Custom Strategies - 2024.1 English

UltraFast Design Methodology Guide for FPGAs and SoCs (UG949)

Document ID
UG949
Release Date
2024-06-26
Version
2024.1 English

If timing cannot be met with the predefined strategies, you can manually explore a custom combination of directives. Because placement typically has a large impact on achievable design clock frequency, it can be beneficial to try various placer directives with only the I/O location constraints and with no other placement constraints. By reviewing both WNS and TNS of each placer run (these values can be found in the placer log), you can select two or three directives that provide the best timing results as a basis for the downstream implementation flow.

Tip: For a list of directives and a short description of their functions, enter the implementation command followed by the -help option (for example, place_design -help).
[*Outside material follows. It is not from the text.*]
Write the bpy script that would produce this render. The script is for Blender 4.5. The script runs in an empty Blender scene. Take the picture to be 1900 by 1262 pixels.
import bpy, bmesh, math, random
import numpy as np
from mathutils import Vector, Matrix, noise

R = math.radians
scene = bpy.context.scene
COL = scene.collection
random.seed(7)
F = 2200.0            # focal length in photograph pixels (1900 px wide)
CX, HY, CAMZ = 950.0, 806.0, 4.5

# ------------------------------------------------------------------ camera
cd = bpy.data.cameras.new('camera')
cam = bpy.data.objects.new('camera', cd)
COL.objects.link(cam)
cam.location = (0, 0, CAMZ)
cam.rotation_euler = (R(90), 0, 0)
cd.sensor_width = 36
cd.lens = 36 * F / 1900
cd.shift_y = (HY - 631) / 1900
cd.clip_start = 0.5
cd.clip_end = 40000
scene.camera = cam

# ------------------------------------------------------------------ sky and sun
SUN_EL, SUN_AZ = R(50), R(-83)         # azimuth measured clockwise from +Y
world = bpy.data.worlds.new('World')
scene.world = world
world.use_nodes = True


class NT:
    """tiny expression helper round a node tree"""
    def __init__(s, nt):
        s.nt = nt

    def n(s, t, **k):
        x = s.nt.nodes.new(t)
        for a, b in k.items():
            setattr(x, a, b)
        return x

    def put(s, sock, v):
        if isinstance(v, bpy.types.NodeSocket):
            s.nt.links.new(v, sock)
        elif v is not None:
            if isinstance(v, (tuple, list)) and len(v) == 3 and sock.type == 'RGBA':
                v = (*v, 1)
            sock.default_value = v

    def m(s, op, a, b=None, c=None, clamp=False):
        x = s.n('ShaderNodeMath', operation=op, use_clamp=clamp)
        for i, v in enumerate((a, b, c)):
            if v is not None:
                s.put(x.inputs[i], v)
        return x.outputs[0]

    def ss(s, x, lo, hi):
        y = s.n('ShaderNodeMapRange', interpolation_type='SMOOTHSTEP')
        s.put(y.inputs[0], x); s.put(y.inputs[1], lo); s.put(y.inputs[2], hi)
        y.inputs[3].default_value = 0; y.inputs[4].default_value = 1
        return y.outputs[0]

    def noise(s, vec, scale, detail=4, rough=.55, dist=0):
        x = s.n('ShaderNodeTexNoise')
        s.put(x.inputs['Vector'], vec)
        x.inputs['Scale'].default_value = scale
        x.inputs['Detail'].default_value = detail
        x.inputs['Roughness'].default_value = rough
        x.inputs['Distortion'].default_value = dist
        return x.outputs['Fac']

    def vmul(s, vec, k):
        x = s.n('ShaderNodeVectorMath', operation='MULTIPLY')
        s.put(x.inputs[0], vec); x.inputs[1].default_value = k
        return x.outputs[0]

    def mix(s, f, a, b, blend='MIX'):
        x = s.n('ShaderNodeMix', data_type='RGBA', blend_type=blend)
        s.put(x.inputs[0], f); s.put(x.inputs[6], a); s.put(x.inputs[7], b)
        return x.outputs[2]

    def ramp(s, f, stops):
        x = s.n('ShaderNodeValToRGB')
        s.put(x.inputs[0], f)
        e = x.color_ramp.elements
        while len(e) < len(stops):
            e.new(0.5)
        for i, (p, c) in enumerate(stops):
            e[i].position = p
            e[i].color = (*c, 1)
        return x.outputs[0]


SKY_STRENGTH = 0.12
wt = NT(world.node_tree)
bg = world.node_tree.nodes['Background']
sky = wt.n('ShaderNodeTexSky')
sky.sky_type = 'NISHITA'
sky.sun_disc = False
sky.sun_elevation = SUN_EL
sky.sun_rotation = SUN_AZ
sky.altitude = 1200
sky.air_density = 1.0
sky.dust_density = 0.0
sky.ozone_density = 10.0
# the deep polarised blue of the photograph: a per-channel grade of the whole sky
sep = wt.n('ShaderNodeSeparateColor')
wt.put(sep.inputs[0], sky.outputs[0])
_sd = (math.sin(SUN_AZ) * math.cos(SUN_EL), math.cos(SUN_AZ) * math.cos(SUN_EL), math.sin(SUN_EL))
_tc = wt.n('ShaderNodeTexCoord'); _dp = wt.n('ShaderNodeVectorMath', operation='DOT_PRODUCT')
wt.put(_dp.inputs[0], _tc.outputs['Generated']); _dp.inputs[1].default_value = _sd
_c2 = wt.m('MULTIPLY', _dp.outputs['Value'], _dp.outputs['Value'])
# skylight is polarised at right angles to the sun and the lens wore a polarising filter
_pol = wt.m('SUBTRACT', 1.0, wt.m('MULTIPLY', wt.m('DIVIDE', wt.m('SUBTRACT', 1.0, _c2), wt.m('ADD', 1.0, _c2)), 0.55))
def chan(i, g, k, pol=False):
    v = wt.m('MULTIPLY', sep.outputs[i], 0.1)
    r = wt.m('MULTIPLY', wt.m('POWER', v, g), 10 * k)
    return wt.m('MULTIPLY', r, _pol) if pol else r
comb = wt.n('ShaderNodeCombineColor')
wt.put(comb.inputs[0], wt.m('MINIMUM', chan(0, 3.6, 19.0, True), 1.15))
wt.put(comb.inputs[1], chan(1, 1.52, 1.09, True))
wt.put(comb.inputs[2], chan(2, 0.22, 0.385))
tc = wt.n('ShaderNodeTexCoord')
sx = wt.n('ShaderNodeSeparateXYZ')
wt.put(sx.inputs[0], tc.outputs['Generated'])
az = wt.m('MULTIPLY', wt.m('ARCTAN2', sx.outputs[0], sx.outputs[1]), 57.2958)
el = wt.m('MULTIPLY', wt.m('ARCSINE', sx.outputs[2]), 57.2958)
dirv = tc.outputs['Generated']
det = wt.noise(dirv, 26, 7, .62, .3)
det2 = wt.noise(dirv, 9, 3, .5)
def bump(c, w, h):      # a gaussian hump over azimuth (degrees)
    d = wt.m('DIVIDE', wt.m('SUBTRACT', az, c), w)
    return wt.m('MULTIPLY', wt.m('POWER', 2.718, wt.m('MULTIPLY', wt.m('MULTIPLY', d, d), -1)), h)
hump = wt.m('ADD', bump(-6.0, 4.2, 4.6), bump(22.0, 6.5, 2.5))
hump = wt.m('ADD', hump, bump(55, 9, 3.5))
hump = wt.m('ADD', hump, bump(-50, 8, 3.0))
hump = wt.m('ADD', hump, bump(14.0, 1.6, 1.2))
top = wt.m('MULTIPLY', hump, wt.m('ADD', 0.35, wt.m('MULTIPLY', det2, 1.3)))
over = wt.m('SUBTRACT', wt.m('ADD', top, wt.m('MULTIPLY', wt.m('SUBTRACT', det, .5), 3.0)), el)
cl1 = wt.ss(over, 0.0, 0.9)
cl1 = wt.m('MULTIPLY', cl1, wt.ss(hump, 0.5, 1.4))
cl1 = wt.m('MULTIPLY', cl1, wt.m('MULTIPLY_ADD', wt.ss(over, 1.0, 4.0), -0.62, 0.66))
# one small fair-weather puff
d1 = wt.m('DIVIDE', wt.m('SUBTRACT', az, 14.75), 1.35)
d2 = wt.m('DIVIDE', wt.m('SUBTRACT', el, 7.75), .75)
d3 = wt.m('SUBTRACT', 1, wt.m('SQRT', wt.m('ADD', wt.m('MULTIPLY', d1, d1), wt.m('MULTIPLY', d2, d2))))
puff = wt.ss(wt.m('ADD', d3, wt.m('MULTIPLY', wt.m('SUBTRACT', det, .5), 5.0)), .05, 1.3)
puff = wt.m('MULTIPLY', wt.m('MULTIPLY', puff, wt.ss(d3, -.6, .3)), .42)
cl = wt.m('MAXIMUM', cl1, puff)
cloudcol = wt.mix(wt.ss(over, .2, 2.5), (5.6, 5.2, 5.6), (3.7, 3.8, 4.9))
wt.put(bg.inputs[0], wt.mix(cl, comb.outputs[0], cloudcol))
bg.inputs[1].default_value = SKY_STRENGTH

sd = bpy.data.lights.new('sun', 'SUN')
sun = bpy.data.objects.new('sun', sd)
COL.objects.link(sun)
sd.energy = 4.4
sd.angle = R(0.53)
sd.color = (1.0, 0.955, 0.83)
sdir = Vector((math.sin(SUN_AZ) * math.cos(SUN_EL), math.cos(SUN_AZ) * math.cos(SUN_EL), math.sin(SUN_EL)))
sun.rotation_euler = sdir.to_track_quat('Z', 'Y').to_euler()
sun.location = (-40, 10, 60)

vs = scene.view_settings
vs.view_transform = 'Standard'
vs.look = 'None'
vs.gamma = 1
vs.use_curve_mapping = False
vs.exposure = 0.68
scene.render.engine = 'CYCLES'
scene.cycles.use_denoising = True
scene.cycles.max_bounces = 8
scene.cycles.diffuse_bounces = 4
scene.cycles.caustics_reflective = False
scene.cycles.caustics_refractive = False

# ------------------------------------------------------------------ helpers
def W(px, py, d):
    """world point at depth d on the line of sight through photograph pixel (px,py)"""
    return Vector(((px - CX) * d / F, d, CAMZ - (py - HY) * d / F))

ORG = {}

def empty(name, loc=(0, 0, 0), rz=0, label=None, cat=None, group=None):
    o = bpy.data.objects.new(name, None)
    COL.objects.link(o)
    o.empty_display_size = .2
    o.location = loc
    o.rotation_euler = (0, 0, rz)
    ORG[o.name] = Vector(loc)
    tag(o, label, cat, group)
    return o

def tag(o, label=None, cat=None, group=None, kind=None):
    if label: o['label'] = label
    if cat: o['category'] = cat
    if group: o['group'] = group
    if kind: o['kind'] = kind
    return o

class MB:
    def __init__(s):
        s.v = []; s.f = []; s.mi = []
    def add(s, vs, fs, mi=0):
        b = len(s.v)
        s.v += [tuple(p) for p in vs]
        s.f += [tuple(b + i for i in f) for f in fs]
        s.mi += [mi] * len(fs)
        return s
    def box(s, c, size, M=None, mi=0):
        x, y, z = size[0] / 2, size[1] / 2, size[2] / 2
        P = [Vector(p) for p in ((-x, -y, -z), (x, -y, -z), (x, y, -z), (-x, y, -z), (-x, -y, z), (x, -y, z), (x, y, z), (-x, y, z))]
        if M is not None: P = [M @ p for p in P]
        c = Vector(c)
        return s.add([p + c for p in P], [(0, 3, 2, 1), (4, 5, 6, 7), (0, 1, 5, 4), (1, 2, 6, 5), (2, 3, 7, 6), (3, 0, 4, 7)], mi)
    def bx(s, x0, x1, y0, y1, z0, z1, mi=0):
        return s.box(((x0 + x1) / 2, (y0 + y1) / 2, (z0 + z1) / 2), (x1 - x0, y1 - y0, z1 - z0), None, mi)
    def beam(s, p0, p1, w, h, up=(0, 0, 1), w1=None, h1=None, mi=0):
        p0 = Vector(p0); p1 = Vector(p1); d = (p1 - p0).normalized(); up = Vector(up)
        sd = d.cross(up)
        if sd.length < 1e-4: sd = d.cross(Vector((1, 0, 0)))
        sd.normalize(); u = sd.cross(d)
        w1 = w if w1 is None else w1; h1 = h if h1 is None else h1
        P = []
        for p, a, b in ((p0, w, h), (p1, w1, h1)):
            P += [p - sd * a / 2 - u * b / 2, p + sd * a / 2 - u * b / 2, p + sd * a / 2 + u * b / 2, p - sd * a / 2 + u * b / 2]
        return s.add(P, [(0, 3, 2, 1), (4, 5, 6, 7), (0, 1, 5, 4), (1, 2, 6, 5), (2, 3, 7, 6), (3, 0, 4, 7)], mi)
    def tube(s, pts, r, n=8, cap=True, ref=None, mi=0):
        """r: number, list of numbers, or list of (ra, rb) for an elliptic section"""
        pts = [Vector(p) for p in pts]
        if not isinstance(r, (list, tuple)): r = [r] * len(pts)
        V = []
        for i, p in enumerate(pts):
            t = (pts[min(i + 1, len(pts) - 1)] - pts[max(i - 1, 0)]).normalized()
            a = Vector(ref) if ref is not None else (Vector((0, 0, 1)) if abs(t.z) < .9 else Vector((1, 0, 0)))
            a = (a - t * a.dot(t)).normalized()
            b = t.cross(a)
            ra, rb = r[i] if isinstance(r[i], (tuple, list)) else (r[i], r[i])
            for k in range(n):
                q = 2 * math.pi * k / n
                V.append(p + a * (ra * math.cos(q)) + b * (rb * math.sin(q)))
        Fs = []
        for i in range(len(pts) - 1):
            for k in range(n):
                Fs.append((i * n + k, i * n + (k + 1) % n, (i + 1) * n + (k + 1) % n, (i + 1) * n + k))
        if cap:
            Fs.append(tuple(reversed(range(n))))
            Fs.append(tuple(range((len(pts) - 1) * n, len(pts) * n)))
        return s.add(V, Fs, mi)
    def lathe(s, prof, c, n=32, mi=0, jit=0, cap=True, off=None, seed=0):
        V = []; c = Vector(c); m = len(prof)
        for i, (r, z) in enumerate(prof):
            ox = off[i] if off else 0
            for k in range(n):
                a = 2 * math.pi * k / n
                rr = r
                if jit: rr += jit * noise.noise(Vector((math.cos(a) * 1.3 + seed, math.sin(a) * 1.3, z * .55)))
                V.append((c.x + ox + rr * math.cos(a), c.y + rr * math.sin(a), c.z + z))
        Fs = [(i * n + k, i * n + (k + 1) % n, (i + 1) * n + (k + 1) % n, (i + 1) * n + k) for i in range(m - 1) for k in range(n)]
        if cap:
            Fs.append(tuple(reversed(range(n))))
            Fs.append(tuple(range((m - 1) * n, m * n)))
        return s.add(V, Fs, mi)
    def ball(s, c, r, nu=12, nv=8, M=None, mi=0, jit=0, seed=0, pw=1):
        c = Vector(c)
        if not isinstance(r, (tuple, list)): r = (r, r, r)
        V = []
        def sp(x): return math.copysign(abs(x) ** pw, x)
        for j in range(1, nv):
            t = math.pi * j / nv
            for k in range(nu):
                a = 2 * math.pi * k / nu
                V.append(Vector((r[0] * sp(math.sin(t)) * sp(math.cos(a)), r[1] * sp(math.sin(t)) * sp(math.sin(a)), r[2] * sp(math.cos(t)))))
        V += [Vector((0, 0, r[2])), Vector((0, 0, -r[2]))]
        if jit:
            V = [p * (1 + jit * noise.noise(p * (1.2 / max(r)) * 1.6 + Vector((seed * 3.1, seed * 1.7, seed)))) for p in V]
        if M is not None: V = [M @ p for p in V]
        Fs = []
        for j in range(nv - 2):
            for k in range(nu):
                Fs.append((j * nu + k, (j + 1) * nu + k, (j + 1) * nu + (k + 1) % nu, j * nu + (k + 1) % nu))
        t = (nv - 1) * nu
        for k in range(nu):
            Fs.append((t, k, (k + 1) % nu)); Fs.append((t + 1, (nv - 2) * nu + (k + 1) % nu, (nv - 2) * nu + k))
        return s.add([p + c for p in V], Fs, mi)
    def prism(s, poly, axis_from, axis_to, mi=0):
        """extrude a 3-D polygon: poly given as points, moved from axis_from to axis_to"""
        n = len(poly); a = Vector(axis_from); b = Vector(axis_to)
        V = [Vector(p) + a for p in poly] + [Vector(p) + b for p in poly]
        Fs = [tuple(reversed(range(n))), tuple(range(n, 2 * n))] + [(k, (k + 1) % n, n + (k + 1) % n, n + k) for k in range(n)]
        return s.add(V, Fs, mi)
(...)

For information on strategies, see this link in the Vivado Design Suite User Guide: Implementation (UG904).

For each of these checkpoints, several directives for phys_opt_design and route_design can be tried and again only the runs with the best estimated or final WNS/TNS should be kept. In Non-Project Mode, you must explicitly describe the flow with a Tcl script and save the best checkpoints. In Project Mode, you can create individual implementation runs for each placer directive, and launch the runs up to the placement step. You would continue implementation for the runs that have the best results after the placer step (as determined by the Tcl-post script).

Physical constraints (Pblocks and DSP and RAM macro constraints) can prevent the placer from finding the most optimal solution. AMD therefore recommends that you run the placer directives without any Pblock constraints. The following Tcl command can be used to delete any Pblocks before placement with directives commences:

delete_pblock [get_pblocks *]

Running place_design -directive <directive> and analyzing placement of the best results can also provide a template for floorplanning the design or reusing the placement of block RAM macros or DSP macros, which can stabilize the flow from run to run.